(Records with scene code)
----

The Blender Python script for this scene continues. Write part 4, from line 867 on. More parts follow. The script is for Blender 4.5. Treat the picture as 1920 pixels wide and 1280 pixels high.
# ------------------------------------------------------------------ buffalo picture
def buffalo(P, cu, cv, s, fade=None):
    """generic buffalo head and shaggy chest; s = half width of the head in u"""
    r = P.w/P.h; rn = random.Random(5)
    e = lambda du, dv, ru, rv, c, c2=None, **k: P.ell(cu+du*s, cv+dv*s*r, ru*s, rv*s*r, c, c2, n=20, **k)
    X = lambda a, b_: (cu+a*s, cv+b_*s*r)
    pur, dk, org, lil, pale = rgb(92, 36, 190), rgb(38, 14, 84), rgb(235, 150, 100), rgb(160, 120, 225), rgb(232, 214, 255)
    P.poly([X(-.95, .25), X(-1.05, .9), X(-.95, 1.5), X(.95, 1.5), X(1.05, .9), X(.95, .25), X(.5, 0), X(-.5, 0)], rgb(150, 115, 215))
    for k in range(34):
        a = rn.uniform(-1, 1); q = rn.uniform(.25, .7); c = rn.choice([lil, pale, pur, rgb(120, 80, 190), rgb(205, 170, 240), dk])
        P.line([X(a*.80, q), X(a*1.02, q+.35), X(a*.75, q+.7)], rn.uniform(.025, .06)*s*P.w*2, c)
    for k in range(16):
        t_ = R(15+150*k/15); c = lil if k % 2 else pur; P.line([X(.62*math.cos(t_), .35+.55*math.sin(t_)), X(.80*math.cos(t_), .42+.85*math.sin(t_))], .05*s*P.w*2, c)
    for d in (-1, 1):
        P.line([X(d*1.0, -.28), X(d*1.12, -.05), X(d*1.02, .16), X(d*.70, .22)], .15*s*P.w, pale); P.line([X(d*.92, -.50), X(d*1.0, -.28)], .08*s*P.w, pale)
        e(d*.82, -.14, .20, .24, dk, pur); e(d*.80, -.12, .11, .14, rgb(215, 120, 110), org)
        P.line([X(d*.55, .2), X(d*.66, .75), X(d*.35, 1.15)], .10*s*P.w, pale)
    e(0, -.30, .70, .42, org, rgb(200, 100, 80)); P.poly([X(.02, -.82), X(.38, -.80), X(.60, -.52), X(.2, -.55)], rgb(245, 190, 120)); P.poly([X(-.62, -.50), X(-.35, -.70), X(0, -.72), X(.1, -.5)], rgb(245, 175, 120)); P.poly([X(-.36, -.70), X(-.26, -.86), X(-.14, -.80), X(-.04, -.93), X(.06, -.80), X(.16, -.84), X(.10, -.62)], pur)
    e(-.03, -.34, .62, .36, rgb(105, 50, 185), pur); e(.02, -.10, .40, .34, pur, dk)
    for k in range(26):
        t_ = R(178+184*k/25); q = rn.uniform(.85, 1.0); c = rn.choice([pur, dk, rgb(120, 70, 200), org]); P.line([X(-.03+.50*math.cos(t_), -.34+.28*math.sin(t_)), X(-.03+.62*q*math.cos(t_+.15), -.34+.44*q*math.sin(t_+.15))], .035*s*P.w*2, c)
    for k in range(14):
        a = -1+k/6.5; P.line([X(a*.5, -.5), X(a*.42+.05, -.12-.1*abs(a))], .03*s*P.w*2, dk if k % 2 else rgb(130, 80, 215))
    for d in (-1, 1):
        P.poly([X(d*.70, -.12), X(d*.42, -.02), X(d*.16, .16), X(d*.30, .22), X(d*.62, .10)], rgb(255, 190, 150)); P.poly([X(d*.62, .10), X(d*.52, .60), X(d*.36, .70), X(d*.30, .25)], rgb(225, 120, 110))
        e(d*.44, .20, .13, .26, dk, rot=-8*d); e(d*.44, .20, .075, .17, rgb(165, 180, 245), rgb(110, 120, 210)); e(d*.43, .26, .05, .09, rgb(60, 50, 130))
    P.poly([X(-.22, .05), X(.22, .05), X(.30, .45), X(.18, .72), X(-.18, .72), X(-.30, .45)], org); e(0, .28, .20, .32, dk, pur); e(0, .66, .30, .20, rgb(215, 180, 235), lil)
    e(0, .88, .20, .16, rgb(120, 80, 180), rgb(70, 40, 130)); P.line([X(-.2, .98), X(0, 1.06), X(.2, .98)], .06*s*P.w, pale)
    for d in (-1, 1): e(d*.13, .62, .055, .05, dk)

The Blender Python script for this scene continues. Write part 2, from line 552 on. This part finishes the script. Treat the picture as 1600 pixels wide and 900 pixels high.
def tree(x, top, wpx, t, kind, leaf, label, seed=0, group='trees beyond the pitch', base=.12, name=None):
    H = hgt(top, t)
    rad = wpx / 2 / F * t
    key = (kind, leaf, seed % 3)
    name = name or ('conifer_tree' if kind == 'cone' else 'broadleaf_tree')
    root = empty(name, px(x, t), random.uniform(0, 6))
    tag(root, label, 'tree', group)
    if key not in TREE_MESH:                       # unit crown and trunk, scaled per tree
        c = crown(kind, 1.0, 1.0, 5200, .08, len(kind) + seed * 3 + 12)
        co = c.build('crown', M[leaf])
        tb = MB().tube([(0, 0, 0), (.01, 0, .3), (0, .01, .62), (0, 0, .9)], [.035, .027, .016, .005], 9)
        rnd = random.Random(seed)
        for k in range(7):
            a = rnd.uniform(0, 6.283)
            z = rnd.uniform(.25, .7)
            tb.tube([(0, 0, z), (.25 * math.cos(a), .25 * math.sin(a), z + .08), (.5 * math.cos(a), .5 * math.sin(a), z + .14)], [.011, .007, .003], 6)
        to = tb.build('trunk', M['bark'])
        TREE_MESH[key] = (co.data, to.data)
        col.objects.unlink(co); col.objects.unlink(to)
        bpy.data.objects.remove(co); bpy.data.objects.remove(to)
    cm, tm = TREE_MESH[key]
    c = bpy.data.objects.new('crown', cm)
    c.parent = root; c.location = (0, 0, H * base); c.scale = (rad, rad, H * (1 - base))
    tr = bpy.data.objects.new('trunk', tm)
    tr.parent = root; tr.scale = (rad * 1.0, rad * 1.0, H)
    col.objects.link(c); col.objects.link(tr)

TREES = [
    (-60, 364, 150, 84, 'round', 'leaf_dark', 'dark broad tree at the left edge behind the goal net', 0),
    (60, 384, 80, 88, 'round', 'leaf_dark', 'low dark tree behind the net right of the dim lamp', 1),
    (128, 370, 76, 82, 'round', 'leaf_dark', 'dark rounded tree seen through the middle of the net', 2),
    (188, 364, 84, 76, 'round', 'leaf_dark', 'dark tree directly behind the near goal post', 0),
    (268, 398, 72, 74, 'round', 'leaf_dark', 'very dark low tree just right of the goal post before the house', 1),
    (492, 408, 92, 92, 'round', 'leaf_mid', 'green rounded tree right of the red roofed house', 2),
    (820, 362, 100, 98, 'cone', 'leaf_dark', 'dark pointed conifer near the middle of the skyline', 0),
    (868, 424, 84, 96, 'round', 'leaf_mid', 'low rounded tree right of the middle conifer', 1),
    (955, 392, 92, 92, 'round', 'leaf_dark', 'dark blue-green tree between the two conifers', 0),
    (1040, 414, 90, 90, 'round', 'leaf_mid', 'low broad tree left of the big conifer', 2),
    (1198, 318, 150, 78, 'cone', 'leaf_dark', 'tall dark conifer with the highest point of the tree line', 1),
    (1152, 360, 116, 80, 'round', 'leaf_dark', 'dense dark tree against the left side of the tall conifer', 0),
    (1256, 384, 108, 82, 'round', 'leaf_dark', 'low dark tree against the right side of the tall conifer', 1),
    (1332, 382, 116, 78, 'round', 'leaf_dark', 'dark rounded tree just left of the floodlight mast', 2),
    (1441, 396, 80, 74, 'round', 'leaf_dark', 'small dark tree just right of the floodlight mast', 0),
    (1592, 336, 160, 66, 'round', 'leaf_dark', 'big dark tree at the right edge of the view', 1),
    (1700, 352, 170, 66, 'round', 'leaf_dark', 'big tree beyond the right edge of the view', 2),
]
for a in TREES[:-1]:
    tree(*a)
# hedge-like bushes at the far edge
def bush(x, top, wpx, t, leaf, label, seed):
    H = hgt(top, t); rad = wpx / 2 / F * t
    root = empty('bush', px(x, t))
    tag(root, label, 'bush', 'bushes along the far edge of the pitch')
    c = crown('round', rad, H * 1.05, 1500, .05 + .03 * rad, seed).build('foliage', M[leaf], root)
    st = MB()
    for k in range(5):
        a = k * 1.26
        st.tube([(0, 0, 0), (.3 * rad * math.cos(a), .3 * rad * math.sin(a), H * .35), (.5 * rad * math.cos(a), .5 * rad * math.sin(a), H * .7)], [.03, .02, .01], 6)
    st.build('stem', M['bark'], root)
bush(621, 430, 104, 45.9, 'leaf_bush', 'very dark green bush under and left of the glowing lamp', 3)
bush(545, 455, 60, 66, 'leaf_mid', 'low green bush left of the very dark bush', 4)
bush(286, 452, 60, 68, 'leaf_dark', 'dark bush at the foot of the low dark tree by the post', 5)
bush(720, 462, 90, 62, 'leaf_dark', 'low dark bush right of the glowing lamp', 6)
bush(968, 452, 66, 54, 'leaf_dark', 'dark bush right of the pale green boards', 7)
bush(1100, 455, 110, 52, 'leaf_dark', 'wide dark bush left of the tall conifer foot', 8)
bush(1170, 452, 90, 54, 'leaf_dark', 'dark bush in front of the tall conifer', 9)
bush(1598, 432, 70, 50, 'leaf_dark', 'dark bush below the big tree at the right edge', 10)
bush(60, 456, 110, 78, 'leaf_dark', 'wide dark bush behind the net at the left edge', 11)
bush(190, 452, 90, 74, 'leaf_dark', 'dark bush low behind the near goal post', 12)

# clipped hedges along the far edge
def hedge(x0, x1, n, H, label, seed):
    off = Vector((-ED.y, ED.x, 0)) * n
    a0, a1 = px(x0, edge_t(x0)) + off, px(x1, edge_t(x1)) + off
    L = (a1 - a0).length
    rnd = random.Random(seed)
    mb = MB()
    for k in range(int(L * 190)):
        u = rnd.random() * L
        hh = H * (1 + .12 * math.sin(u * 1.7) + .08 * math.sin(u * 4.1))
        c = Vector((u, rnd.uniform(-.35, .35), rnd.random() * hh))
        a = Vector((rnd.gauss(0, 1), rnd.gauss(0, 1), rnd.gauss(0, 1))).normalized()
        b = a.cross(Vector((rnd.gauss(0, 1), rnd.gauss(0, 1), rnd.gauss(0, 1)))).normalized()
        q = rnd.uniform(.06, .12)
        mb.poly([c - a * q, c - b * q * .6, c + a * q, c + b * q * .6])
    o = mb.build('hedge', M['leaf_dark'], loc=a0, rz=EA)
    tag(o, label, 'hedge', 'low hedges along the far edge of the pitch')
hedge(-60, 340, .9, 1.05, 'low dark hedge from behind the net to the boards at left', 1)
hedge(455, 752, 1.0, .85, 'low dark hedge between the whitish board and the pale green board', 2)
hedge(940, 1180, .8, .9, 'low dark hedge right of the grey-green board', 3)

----

What is expected:
Repeat these lines exactly and nothing more: the one containing "bush(286, 452, 60, 68, 'leaf_dark', 'dark", the one containing "bush(190, 452, 90, 74, 'leaf_dark', 'dark", and all the lines between.

Task output:
bush(286, 452, 60, 68, 'leaf_dark', 'dark bush at the foot of the low dark tree by the post', 5)
bush(720, 462, 90, 62, 'leaf_dark', 'low dark bush right of the glowing lamp', 6)
bush(968, 452, 66, 54, 'leaf_dark', 'dark bush right of the pale green boards', 7)
bush(1100, 455, 110, 52, 'leaf_dark', 'wide dark bush left of the tall conifer foot', 8)
bush(1170, 452, 90, 54, 'leaf_dark', 'dark bush in front of the tall conifer', 9)
bush(1598, 432, 70, 50, 'leaf_dark', 'dark bush below the big tree at the right edge', 10)
bush(60, 456, 110, 78, 'leaf_dark', 'wide dark bush behind the net at the left edge', 11)
bush(190, 452, 90, 74, 'leaf_dark', 'dark bush low behind the near goal post', 12)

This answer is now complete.